Three minutes later, my phone rang.  It was her – again!  Odd.  I didn’t answer – again.  No voicemail – again.

One minute later, a “CALL ME” text came through.  What the what?  At this point, I’m thinking someone’s hair MUST be on fire.  I’m serious.

For fear of her calling or texting again, I knew I had to bite the bullet.  I dialed.  It rang…once…she was an eager beaver answering that phone.  The conversation went something like this:

Her: Hello?

Me: What’s up?

Her: I don’t know, you tell me.

Me (playing stupid; acting cool, calm, and collected even though I wanted to puke): What do you mean?  What are you talking about?

Her: OH COMEEEE ONNNNNNNN!  (her voice was intense)

Me (still on par to get an Oscar): What?  No, seriously…what are you talking about?

Her: Corey, I heard…

Me: Heard what?

(I asked just in case what she had heard was about me leaving work in an ambulance that one time, way back when…a story for a different time)

I went round and round for several minutes, trying to pull out what it was that people – at my work – were saying.  And who – at my work – had that much free time, or interest in me or my love life?

At one point in the conversation, after she told me what she had heard and from whom, I remember telling her that I wish people would stop gossiping about me, and if she could help spread that message, I would be forever grateful.  What she said next has stuck with me for months.  Her response was (and I quote), “Well…..it’s not really gossip if it’s true.”

Hmmm…that’s an interesting point of view…that I’m not sure I agree with. 

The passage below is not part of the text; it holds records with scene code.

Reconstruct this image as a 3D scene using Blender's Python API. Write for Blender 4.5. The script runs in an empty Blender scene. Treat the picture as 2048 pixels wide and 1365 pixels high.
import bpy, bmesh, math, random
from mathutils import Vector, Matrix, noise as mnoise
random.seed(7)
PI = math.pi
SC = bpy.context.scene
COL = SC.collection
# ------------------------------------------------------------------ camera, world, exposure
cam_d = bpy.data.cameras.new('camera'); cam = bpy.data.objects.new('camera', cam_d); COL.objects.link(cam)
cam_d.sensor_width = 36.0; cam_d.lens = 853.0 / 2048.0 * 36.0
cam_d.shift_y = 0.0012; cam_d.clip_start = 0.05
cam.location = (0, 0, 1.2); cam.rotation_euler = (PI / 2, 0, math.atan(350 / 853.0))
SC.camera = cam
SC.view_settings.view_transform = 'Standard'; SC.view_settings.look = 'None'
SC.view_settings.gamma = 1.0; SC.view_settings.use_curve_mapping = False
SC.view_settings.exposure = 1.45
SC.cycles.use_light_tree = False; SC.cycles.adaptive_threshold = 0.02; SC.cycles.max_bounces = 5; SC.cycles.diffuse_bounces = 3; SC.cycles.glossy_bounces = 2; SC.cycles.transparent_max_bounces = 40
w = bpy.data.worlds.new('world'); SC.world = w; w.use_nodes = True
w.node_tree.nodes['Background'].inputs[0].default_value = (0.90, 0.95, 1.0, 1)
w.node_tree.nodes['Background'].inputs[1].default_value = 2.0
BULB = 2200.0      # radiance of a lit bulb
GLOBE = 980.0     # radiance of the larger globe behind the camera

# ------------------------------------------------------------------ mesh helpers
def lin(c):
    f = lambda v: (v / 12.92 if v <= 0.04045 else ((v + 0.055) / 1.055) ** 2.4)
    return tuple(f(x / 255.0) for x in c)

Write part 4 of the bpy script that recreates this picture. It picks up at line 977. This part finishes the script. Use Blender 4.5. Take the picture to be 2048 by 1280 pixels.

Are these little factoids about my life considered “rumors”, “gossip”, or simply “news?”  Or what about a little blend of all, which we’ll call “facts sprinkled with conjecture” just to make it fancy?

Webster says that gossip is a “rumor or report of an intimate nature” and defines rumor as “talk or opinion widely disseminated with no discernible source” or “a statement or report current without known authority for its truth.” 

My heart was uneasy because people were in fact gossiping, spreading rumors, and discussing facts sprinkled with conjecture.  While the fact may have been that I was in the midst of a divorce, the reason(s) they were circulating were (aside from none of their business) assumptions.

But then God reminded me: I had been “that” person plenty of times in my life.  The person who just haphazardly perpetuated little stories with no regard for whether the person I was discussing was probably at home, in the fetal position on the floor of their dark bedroom wishing the days away, and if not that extreme, then certainly wishing that people would just pretend they didn’t know their business.

And, equally were the times that although I may not have repeated what I had heard, I certainly sat through the story without finding a polite way to simply say, “Let’s talk about something else.”  I get it – I wanted to know, too.  Until now. 

Going through something so personal, and having it creep into the public domain, is (to put it lightly) gut wrenching.  Yes – people get divorced every day and you’re probably thinking it’s simply “not that big of a deal”, right?  Wrong.  Just believe me.  Please.

While I feel the sincerity in most people’s voice (or text) when they acknowledge the elephant, there have been others that haven’t been so graceful.  I’ve since decided that sometimes elephants are ok left alone.

So, can we make a pact with one another, and more importantly with Jesus, that we will follow His Word?  From this day forward, let’s be more deliberate to:

  • avoid anyone who talks too much; gossiping betrays people’s confidence (Proverbs 20:19)
  • avoid being a fool (or person lacking judgement) by not spreading slander (Proverbs 10:18)
  • not be a wicked (or morally very bad) person who listens to deceitful lips, or a liar who pays attention to a destructive tongue (Proverbs 17:4)

Let’s promise each other that the next time you or someone else begins a conversation with, “Did you hear that…” or “I don’t know if it’s true, but…” or “Don’t say anything, but…” throw the imaginary red flag, make a cute little police siren sound, and change the topic.  For if you don’t, it’s considered a sin because we know better (James 4:17).  

Dear Lord, please help me to be someone that can be trusted, and not someone that spreads others’ personal information, regardless of whether it is true.  Help me always put myself in their shoes and remind me how it made me feel when I knew people were gossiping about me.  In Jesus’s name, Amen.